Sich unter allen Umständen auf Gott zu berufen hilft, dass einzelne Menschen nicht Ziel von Frust und Ärger oder das Werkzeug von Hass und Rache werden. Wissenschaftliches Gebet hilft uns, Gefühle loszulassen, völlig zu Recht verletzt zu sein durch das Missverstehen anderer, durch Eigensinn oder Misshandlung.
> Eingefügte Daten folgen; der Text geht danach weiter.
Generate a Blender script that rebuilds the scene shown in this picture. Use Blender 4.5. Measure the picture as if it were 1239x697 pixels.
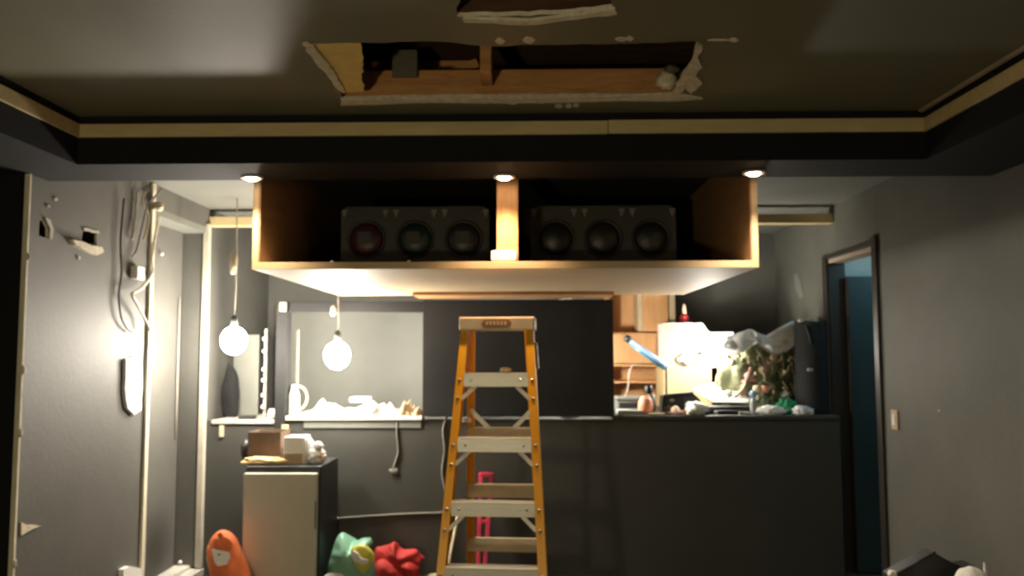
import bpy, bmesh, math, random
from mathutils import Vector, Matrix, noise, Euler
R = math.radians
for o in list(bpy.data.objects): bpy.data.objects.remove(o)
S = bpy.context.scene
COL = S.collection

# ------------------------------------------------------------------ camera
CAM_LOC = Vector((0, 0, 1.56)); PITCH, ROLL, YAW, FPX = 4.4, 0.12, 1.0, 1000.0
cd = bpy.data.cameras.new('camera'); cam = bpy.data.objects.new('camera', cd); COL.objects.link(cam)
cd.sensor_width = 36; cd.lens = 36*FPX/1239; cd.clip_start = .05
cam.location = CAM_LOC
CR = Matrix.Rotation(R(YAW), 3, 'Z') @ Matrix.Rotation(R(90+PITCH), 3, 'X') @ Matrix.Rotation(R(-ROLL), 3, 'Z')
cam.rotation_euler = CR.to_euler()
cd.dof.use_dof = True; cd.dof.focus_distance = 1.15; cd.dof.aperture_fstop = 6.5
S.camera = cam
# ------------------------------------------------------------------ world, exposure
w = bpy.data.worlds.new('world'); S.world = w; w.use_nodes = True
w.node_tree.nodes['Background'].inputs[0].default_value = (.55, .6, .5, 1)
w.node_tree.nodes['Background'].inputs[1].default_value = 0.0
S.view_settings.view_transform = 'Standard'; S.view_settings.look = 'None'
S.view_settings.gamma = 1; S.view_settings.exposure = 0.5
try: S.view_settings.use_curve_mapping = False
except Exception: pass
# ------------------------------------------------------------------ lamp strengths
BULB = 230.0; FILL_BULB = 420.0; CLAMP_BULB = 170.0; SPOT_W = 42.0; REAR_BULB = 310.0; HALL_W = 7.0

def at(px, py, Y=None, X=None, Z=None):
    "the place where the sight line through a spot of the photo meets a real plane of the room"
    d = CR @ Vector(((px-619.5)/FPX, -(py-348.5)/FPX, -1))
    if Y is not None: t = (Y-CAM_LOC.y)/d.y
    elif X is not None: t = (X-CAM_LOC.x)/d.x
    else: t = (Z-CAM_LOC.z)/d.z
    return CAM_LOC + d*t

# ------------------------------------------------------------------ materials
def mat(name, col, rough=.7, metal=0, col2=None, scale=8, stretch=(1,1,1), bump=0, bscale=60, emit=0, trans=0, spots=None, rough2=None, spec=.5, kind='noise'):
    m = bpy.data.materials.new(name); m.use_nodes = True; nt = m.node_tree; N = nt.nodes; L = nt.links
    b = N['Principled BSDF']; b.inputs['Roughness'].default_value = rough; b.inputs['Metallic'].default_value = metal
    b.inputs['Specular IOR Level'].default_value = spec
    c = (*col, 1); b.inputs['Base Color'].default_value = c
    tc = N.new('ShaderNodeTexCoord'); mp = N.new('ShaderNodeMapping'); mp.inputs['Scale'].default_value = stretch
    L.new(tc.outputs['Object'], mp.inputs[0])
    if col2 is None: col2 = tuple(x*.82 for x in col)
    nz = N.new('ShaderNodeTexNoise'); nz.inputs['Scale'].default_value = scale; nz.inputs['Detail'].default_value = 6
    nz.inputs['Roughness'].default_value = .6
    if kind == 'grain': nz.inputs['Distortion'].default_value = .8
    L.new(mp.outputs[0], nz.inputs['Vector'])
    rp = N.new('ShaderNodeValToRGB'); rp.color_ramp.elements[0].position = .35; rp.color_ramp.elements[1].position = .68
    rp.color_ramp.elements[0].color = (*col2, 1); rp.color_ramp.elements[1].color = c
    L.new(nz.outputs['Fac'], rp.inputs[0]); L.new(rp.outputs[0], b.inputs['Base Color'])
    if rough2 is not None:
        mr = N.new('ShaderNodeMapRange'); mr.inputs['To Min'].default_value = rough; mr.inputs['To Max'].default_value = rough2
        L.new(nz.outputs['Fac'], mr.inputs['Value']); L.new(mr.outputs[0], b.inputs['Roughness'])
    if bump:
        n2 = N.new('ShaderNodeTexNoise'); n2.inputs['Scale'].default_value = bscale; n2.inputs['Detail'].default_value = 4
        L.new(mp.outputs[0], n2.inputs['Vector'])
        bp = N.new('ShaderNodeBump'); bp.inputs['Strength'].default_value = bump; bp.inputs['Distance'].default_value = .01
        L.new(n2.outputs['Fac'], bp.inputs['Height']); L.new(bp.outputs[0], b.inputs['Normal'])
    if emit:
        b.inputs['Emission Color'].default_value = c; b.inputs['Emission Strength'].default_value = emit
    if trans: b.inputs['Transmission Weight'].default_value = trans
    return m
M = {}
M['wallpaint'] = mat('black_wall_paint', (.115,.112,.10), .62, col2=(.085,.083,.074), scale=1.6, bump=.12, bscale=35)
M['rightpaint'] = mat('olive_black_wall_paint', (.125,.123,.10), .68, col2=(.095,.095,.075), scale=1.4, bump=.12, bscale=35)
M['kneepaint'] = mat('charcoal_partition_paint', (.053,.053,.046), .6, col2=(.043,.043,.037), scale=2, bump=.1, bscale=30)
M['soffit'] = mat('soffit_black', (.009,.009,.010), .8, scale=2, spec=.25)
M['ceil'] = mat('dark_ceiling_paint', (.165,.156,.092), .6, col2=(.14,.134,.08), scale=1.2, bump=.08, bscale=40)
M['ceil2'] = mat('satin_ceiling_panel', (.205,.20,.135), .62, col2=(.14,.14,.11), scale=1.5, bump=.05, bscale=40)
M['ceilback'] = mat('grey_alcove_ceiling', (.16,.16,.14), .7, scale=2)
M['floor'] = mat('dark_floor_carpet', (.06,.055,.05), .9, col2=(.035,.033,.03), scale=20, bump=.4, bscale=200)
M['gyp'] = mat('torn_gypsum', (.78,.72,.58), .9, col2=(.6,.52,.38), scale=30, bump=.5, bscale=80)
M['yelgyp'] = mat('yellow_board_paper', (.82,.62,.22), .85, col2=(.74,.52,.16), scale=14, bump=.3, bscale=60)
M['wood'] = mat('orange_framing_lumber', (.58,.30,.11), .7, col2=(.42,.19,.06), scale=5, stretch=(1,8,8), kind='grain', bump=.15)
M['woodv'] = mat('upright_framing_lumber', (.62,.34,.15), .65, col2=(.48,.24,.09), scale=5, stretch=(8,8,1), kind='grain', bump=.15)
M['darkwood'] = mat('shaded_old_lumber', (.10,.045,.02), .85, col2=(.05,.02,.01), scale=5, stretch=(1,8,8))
M['plate'] = mat('grey_green_plate', (.13,.12,.075), .7)
M['trim'] = mat('raw_pale_trim', (.62,.50,.27), .6, col2=(.52,.41,.21), scale=4, stretch=(1,6,6), kind='grain')
M['bead'] = mat('plaster_corner_bead', (.72,.68,.54), .75, col2=(.62,.57,.43), scale=12, stretch=(3,3,1), bump=.3, bscale=40)
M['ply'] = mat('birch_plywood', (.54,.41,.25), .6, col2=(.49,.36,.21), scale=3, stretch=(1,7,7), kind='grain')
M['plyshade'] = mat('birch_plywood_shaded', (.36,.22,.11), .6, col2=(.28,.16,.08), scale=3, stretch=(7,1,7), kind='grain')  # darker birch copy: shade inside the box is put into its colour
M['plyor'] = mat('orange_plywood', (.62,.33,.14), .55, col2=(.52,.26,.10), scale=2.5, stretch=(6,6,1), kind='grain')
M['black'] = mat('black_plastic', (.02,.02,.022), .45, scale=10)
M['blackmatte'] = mat('matte_black', (.011,.011,.011), .9, scale=10)
M['bezel'] = mat('grey_bezel', (.034,.036,.031), .6, scale=14)
M['yellow'] = mat('yellow_fibreglass', (.86,.42,.015), .38, col2=(.80,.36,.01), scale=6, stretch=(1,1,.4), bump=.05)
M['alu'] = mat('brushed_aluminium', (.72,.70,.64), .42, .35, col2=(.62,.60,.55), scale=10, stretch=(1,12,12))
M['cap'] = mat('cream_ladder_cap', (.78,.62,.42), .5, scale=10)
M['rung'] = mat('cream_rear_rung', (.80,.70,.50), .45, scale=10)
M['brown'] = mat('brown_badge', (.38,.16,.06), .5)
M['white'] = mat('white_plastic', (.88,.87,.84), .5, scale=10, col2=(.82,.81,.78))
M['cloth'] = mat('white_cloth', (.9,.9,.86), .85, scale=12, bump=.3, bscale=40, col2=(.84,.84,.80))
M['plastic'] = mat('white_plastic_sheet', (.86,.87,.86), .32, scale=12, bump=.2)
M['greypl'] = mat('grey_plastic', (.36,.37,.34), .5, col2=(.30,.31,.28))
M['boothwall'] = mat('grey_booth_wall', (.20,.205,.18), .5, col2=(.16,.165,.145), scale=1.7, bump=.05)
M['kerb'] = mat('off_white_counter_edge', (.8,.78,.7), .6)
M['fridgefront'] = mat('grey_satin_door', (.60,.61,.53), .35, .1, scale=3, col2=(.56,.57,.50))
M['orange'] = mat('orange_fabric', (.88,.25,.09), .7, col2=(.74,.17,.06), scale=7, bump=.4, bscale=25)
M['peach'] = mat('peach_piping', (.9,.52,.24), .7)
M['green'] = mat('pale_green_plastic_bag', (.30,.62,.45), .35, col2=(.22,.48,.36), scale=6, bump=.2)
M['lime'] = mat('yellow_green_pouch', (.72,.72,.12), .45, col2=(.6,.6,.1))
M['red'] = mat('crimson_fabric', (.62,.05,.045), .75, col2=(.45,.03,.03), scale=6, bump=.3, bscale=30)
M['magenta'] = mat('magenta_bar', (.75,.05,.12), .45, col2=(.62,.03,.09))
M['card'] = mat('brown_cardboard', (.15,.095,.06), .85, col2=(.11,.07,.045))
M['card2'] = mat('tan_cardboard', (.66,.48,.24), .8, col2=(.58,.41,.2))
M['teal'] = mat('teal_door_paint', (.022,.05,.057), .5, col2=(.018,.04,.047), scale=2)
M['frame'] = mat('dark_brown_door_frame', (.035,.028,.024), .4, scale=6)
M['tanedge'] = mat('tan_door_edge', (.42,.33,.24), .55, scale=6)
M['olive'] = mat('olive_netting', (.22,.23,.12), .8, col2=(.12,.13,.07), scale=14, bump=.3)
M['oliveb'] = mat('khaki_straps', (.52,.48,.28), .7, col2=(.36,.32,.18), scale=10)
M['pinkish'] = mat('dusty_pink_strap', (.55,.30,.25), .7)
M['emerald'] = mat('emerald_cloth', (.03,.30,.13), .7, scale=8)
M['salmon'] = mat('salmon_plastic', (.85,.36,.22), .5)
M['skyblue'] = mat('pale_blue_tube', (.34,.48,.72), .25, col2=(.28,.42,.66), scale=4)
M['tealtube'] = mat('teal_tube', (.02,.22,.34), .3)
M['cable'] = mat('pale_grey_cable', (.50,.46,.38), .6)
M['cabledim'] = mat('dusty_grey_cable', (.20,.19,.165), .6)
M['cableblk'] = mat('black_cable', (.02,.02,.02), .5)
M['cablewht'] = mat('cream_cable', (.85,.80,.66), .5)
M['pole'] = mat('weathered_pole', (.50,.43,.29), .7, scale=6, stretch=(4,4,1))
M['screw'] = mat('steel_screw', (.6,.6,.58), .3, 1)
def glassy(name, c, rough=.06):
    m = mat(name, c, .42, scale=3, spec=.5)
    return m
M['lensr'] = glassy('red_lens_glass', (.05,.010,.014), .16); M['lensg'] = glassy('green_lens_glass', (.007,.024,.018), .16); M['lensb'] = glassy('violet_lens_glass', (.022,.018,.028), .16)
M['lensd'] = glassy('dark_lens_glass', (.012,.013,.012), .16)
def emis(name, col, s):
    m = bpy.data.materials.new(name); m.use_nodes = True; nt = m.node_tree
    for n in list(nt.nodes): nt.nodes.remove(n)
    e = nt.nodes.new('ShaderNodeEmission'); e.inputs[0].default_value = (*col,1); e.inputs[1].default_value = s
    o = nt.nodes.new('ShaderNodeOutputMaterial'); nt.links.new(e.outputs[0], o.inputs[0]); return m
M['bulb'] = emis('glowing_bulb', (1,.91,.77), BULB); M['spotglow'] = emis('glowing_downlight_lens', (1,.72,.48), 40)
M['fillbulb'] = emis('glowing_fill_bulb', (1,.95,.84), FILL_BULB)
M['clampbulb'] = emis('glowing_clamp_bulb', (1,.93,.82), CLAMP_BULB)
M['rearbulb'] = emis('glowing_rear_bulb', (1,.84,.52), REAR_BULB)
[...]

Und manchmal schubst uns Gebet förmlich, den ersten Schritt zu tun zu mentaler und emotionaler Freiheit für beide Seiten.
Vergebung innerhalb einer Gemeinschaft und sogar noch weiter gefasst zwischen Nationen ist das Herz von Jesu Lehren – gerade die, die Mrs. Eddy zur Christlichen Wissenschaft führten. Jesus rief zu Geduld und Beharrlichkeit auf, nicht nur sieben Mal zu vergeben, sondern siebzigmal siebenmal. (Matthäus 18).
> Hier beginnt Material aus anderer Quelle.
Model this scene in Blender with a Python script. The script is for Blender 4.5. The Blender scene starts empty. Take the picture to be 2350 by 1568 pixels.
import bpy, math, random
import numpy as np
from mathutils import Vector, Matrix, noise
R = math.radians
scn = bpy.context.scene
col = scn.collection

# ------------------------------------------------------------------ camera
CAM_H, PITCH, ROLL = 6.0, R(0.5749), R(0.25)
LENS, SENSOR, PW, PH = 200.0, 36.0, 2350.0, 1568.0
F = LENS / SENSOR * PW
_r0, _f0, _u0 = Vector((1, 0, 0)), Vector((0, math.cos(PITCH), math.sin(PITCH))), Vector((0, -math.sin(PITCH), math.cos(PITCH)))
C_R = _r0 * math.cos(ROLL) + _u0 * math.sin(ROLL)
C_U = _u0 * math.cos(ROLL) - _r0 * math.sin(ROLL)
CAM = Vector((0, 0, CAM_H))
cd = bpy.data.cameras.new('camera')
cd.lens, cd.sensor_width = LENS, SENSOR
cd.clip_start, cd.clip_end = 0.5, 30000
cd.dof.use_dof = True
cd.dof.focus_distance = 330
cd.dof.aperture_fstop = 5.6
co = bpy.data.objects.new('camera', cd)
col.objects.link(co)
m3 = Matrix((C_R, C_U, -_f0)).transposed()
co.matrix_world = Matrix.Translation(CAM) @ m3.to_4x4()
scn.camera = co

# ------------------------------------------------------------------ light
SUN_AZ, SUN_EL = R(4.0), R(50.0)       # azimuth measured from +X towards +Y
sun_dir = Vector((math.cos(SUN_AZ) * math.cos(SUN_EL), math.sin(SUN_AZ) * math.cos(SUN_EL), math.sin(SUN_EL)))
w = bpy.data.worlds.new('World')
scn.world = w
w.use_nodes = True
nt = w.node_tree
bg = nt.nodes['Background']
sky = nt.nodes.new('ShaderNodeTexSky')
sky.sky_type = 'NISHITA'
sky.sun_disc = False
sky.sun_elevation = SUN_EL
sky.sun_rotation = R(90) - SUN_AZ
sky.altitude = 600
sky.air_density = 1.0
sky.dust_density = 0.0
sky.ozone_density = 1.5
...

Er versprach, dass diejenigen, die mit anderen großzügig, freundlich und mitfühlend umgehen, finden werden, dass diese Qualitäten in vollem Umfang zu ihnen zurückkehren. Eine vergebende Haltung ist Teil des Wesens Gottes, eine Seiner vielen Gaben an uns. Und zugleich mit der Vergebung für die, die uns Unrecht getan haben, kommt eine entsprechende Aufforderung, noch einen Schritt weiterzugehen: sie zu lieben. Der Apostel Paulus forderte von seinen Zuhörern, die zu trösten, denen sie vergeben hatten: „... sodass ihr nun ihm desto mehr vergeben und ihn trösten sollt, damit er nicht in allzu große Traurigkeit versinkt." (2. Korinther 2)
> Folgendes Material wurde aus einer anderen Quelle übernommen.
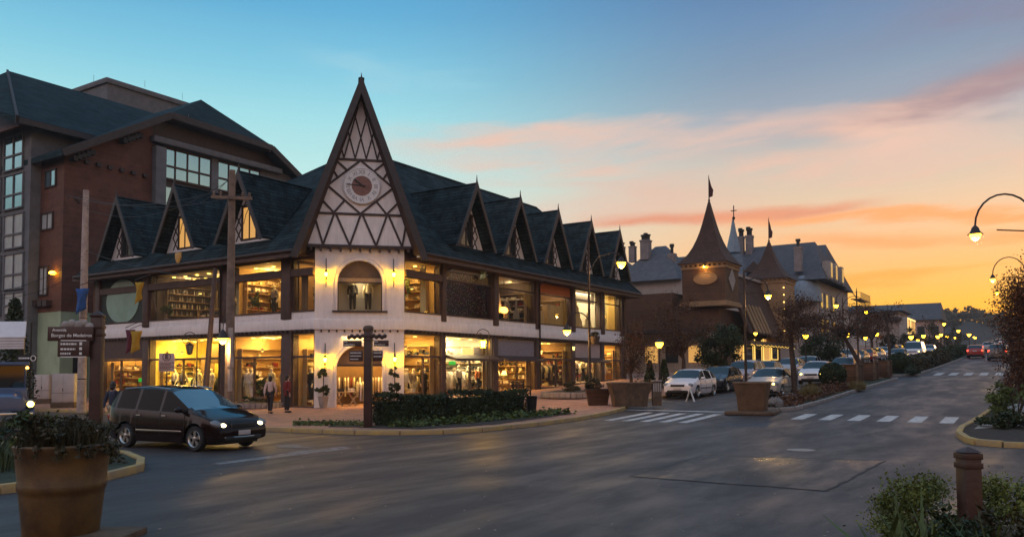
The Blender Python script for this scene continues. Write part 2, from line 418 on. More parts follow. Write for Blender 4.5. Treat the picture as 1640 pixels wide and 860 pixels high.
    g['leafb'] = leafmat('brown_leaf', (.11,.048,.018), (.038,.018,.01))
    g['leafo'] = leafmat('olive_leaf', (.07,.055,.02), (.025,.022,.01))
    g['grassy'] = leafmat('dry_grass', (.26,.2,.07), (.1,.08,.03))
    g['grassg'] = leafmat('green_grass', (.07,.09,.022), (.022,.032,.012))
    g['flower'] = mat('pale_flower', (.5,.4,.36), .6, .3, 9.)
    g['skin'] = mat('skin', (.5,.3,.21), .55, .08, 6.)
    g['mann'] = mat('mannequin', (.78,.68,.5), .4, .05, 6.)
    g['hairb'] = mat('dark_hair', (.02,.012,.008), .5, .3, 20.)
    for n,c in dict(cw=(.8,.7,.62), cr=(.2,.02,.018), cd=(.02,.018,.02), cn=(.03,.035,.06), cp=(.62,.42,.36), ct=(.4,.3,.2), cg=(.3,.26,.2), cy=(.7,.6,.36), co=(.5,.16,.05), ck=(.25,.22,.25)).items():
        g[n] = mat('cloth_'+{'cw':'white','cr':'red','cd':'black','cn':'navy','cp':'pink','ct':'tan','cg':'grey','cy':'cream','co':'orange','ck':'plum'}[n], c, .85, .25, 12.)
    g['flagb'] = mat('blue_flag', (.02,.085,.28), .8, .25, 4.)
    g['flagy'] = mat('yellow_flag', (.45,.27,.02), .8, .25, 4.)
    g['flagm'] = mat('maroon_flag', (.12,.02,.045), .8, .25, 4.)
    g['flagd'] = mat('dark_flag', (.08,.02,.02), .8, .2, 4.)
    g['gold'] = mat('gold_shield', (.55,.28,.05), .45, .2, 5.)
    g['spireb'] = mat('blue_spire', (.2,.25,.3), .6, .2, 2.)
    g['canvas'] = mat('white_canvas', (.7,.63,.62), .8, .08, 2.)
    g['rock'] = mat('field_stone', (.2,.17,.15), .9, .4, 5., .8, 10)
    for n,c,r in (('p_dark',(.014,.006,.005),.08),('p_white',(.72,.66,.66),.3),('p_black',(.012,.013,.016),.2),('p_silver',(.42,.38,.38),.3),('p_gold',(.38,.34,.3),.3),('p_red',(.32,.012,.01),.3),('p_blue',(.05,.08,.16),.3),('p_grey',(.12,.11,.11),.3),('p_lilac',(.4,.34,.38),.3),('p_brown',(.11,.07,.05),.3)):
        g[n] = mat('car_paint_'+n[2:], c, r, .06, 2., coat=.35 if n != 'p_dark' else .1, metal=0., spec=.5 if n != 'p_dark' else .22)
mk()
# ---------------------------------------------------------------- ground, road, pavements
def asphalt(name, c, r0, r1):
    m, nt, b = newmat(name); L = nt.links.new
    tc = N(nt,'ShaderNodeTexCoord')
    mpg = N(nt,'ShaderNodeMapping'); mpg.inputs['Scale'].default_value = (.3,1.,1.); mpg.inputs['Rotation'].default_value = (0,0,-.15); L(tc.outputs['Object'], mpg.inputs['Vector'])
    a = N(nt,'ShaderNodeTexNoise'); a.inputs['Scale'].default_value = .9; a.inputs['Detail'].default_value = 10; a.inputs['Roughness'].default_value = .62; a.inputs['Distortion'].default_value = .15; L(mpg.outputs[0], a.inputs['Vector'])
    f = N(nt,'ShaderNodeTexNoise'); f.inputs['Scale'].default_value = 38.; f.inputs['Detail'].default_value = 9; f.inputs['Roughness'].default_value = .8; L(tc.outputs['Object'], f.inputs['Vector'])
    cr = N(nt,'ShaderNodeValToRGB'); L(a.outputs['Fac'], cr.inputs['Fac'])
    e = cr.color_ramp.elements; e[0].position = .34; e[0].color = (c[0]*.8,c[1]*.8,c[2]*.82,1); e[1].position = .68; e[1].color = (c[0]*1.18,c[1]*1.16,c[2]*1.14,1)
    mp = N(nt,'ShaderNodeMapRange'); L(f.outputs['Fac'], mp.inputs['Value']); mp.inputs['From Min'].default_value = .32; mp.inputs['From Max'].default_value = .68; mp.inputs['To Min'].default_value = .35; mp.inputs['To Max'].default_value = 1.65
    mx = N(nt,'ShaderNodeVectorMath'); mx.operation = 'SCALE'; L(cr.outputs['Color'], mx.inputs[0]); L(mp.outputs[0], mx.inputs['Scale'])
    # hairline cracks and dark oil drips
    vo = N(nt,'ShaderNodeTexVoronoi'); vo.feature = 'DISTANCE_TO_EDGE'; vo.inputs['Scale'].default_value = .32
    wv = N(nt,'ShaderNodeVectorMath'); wv.operation = 'ADD'; sc_ = N(nt,'ShaderNodeVectorMath'); sc_.operation = 'SCALE'; n4 = N(nt,'ShaderNodeTexNoise'); n4.inputs['Scale'].default_value = 1.6; n4.inputs['Detail'].default_value = 6; L(tc.outputs['Object'], n4.inputs['Vector']); L(n4.outputs['Color'], sc_.inputs[0]); sc_.inputs['Scale'].default_value = .9; L(tc.outputs['Object'], wv.inputs[0]); L(sc_.outputs[0], wv.inputs[1]); L(wv.outputs[0], vo.inputs['Vector'])
    ck_ = N(nt,'ShaderNodeMapRange'); L(vo.outputs['Distance'], ck_.inputs['Value']); ck_.inputs['From Min'].default_value = 0.; ck_.inputs['From Max'].default_value = .012; ck_.inputs['To Min'].default_value = .45; ck_.inputs['To Max'].default_value = 1.
    dn_ = N(nt,'ShaderNodeTexNoise'); dn_.inputs['Scale'].default_value = 1.9; dn_.inputs['Detail'].default_value = 3; L(tc.outputs['Object'], dn_.inputs['Vector'])
    dk = N(nt,'ShaderNodeMapRange'); L(dn_.outputs['Fac'], dk.inputs['Value']); dk.inputs['From Min'].default_value = .66; dk.inputs['From Max'].default_value = .74; dk.inputs['To Min'].default_value = 1.; dk.inputs['To Max'].default_value = .5
    mm = N(nt,'ShaderNodeMath'); mm.operation = 'MULTIPLY'; L(ck_.outputs[0], mm.inputs[0]); L(dk.outputs[0], mm.inputs[1])
    m2 = N(nt,'ShaderNodeVectorMath'); m2.operation = 'SCALE'; L(mx.outputs[0], m2.inputs[0]); L(mm.outputs[0], m2.inputs['Scale'])
    L(m2.outputs[0], b.inputs['Base Color'])
    rp = N(nt,'ShaderNodeMapRange'); L(a.outputs['Fac'], rp.inputs['Value']); rp.inputs['From Min'].default_value = .38; rp.inputs['From Max'].default_value = .64; rp.inputs['To Min'].default_value = r1; rp.inputs['To Max'].default_value = r0
    L(rp.outputs[0], b.inputs['Roughness']); b.inputs['Specular IOR Level'].default_value = .5
    bp = N(nt,'ShaderNodeBump'); bp.inputs['Strength'].default_value = .35; bp.inputs['Distance'].default_value = .008; L(f.outputs['Fac'], bp.inputs['Height']); L(bp.outputs['Normal'], b.inputs['Normal'])
    return m
MT['asphalt'] = asphalt('asphalt', (.05,.039,.037), .42, .68)
MT['patch'] = asphalt('asphalt_patch', (.026,.021,.0205), .24, .6)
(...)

Dies mag Teil der Herangehensweise der Frau aus Ruanda gewesen sein, die McLaughlin erwähnt hat. Ihr Arbeitsangebot an die, die ihrer Familie so viel Unrecht getan hatten, mag jene vor „allzu großer Traurigkeit" bewahrt und geholfen haben, deren Leben wiederherzustellen, einschließlich ihrer Selbstachtung. Das ist ein wunderbares Beispiel, wie die Art von Paulus' Vergebung in Aktion sichtbar werden kann.
In einer Welt, die mit Terrorismus, Verschuldung, Obdachlosigkeit, Rassismus, Verbrechen durch Hass, Alkohol am Steuer, Kinderpornografie ringt, ist es allzu leicht, sich vom Ausmaß an erforderlicher Vergebung überwältigen zu lassen.
Dennoch ist die Antwort immer die gleiche: Wir lernen zu vergeben, indem wir verstehen, wie Gott liebt, gibt und vergibt. Und es wird für uns leichter zu vergeben, wenn wir unsere geistige Natur annehmen und ausdrücken – beständig mehr von der Geduld zeigen, dem beharrlichen Glauben und der Liebe, die wir alle ganz natürlich von Gott widerspiegeln.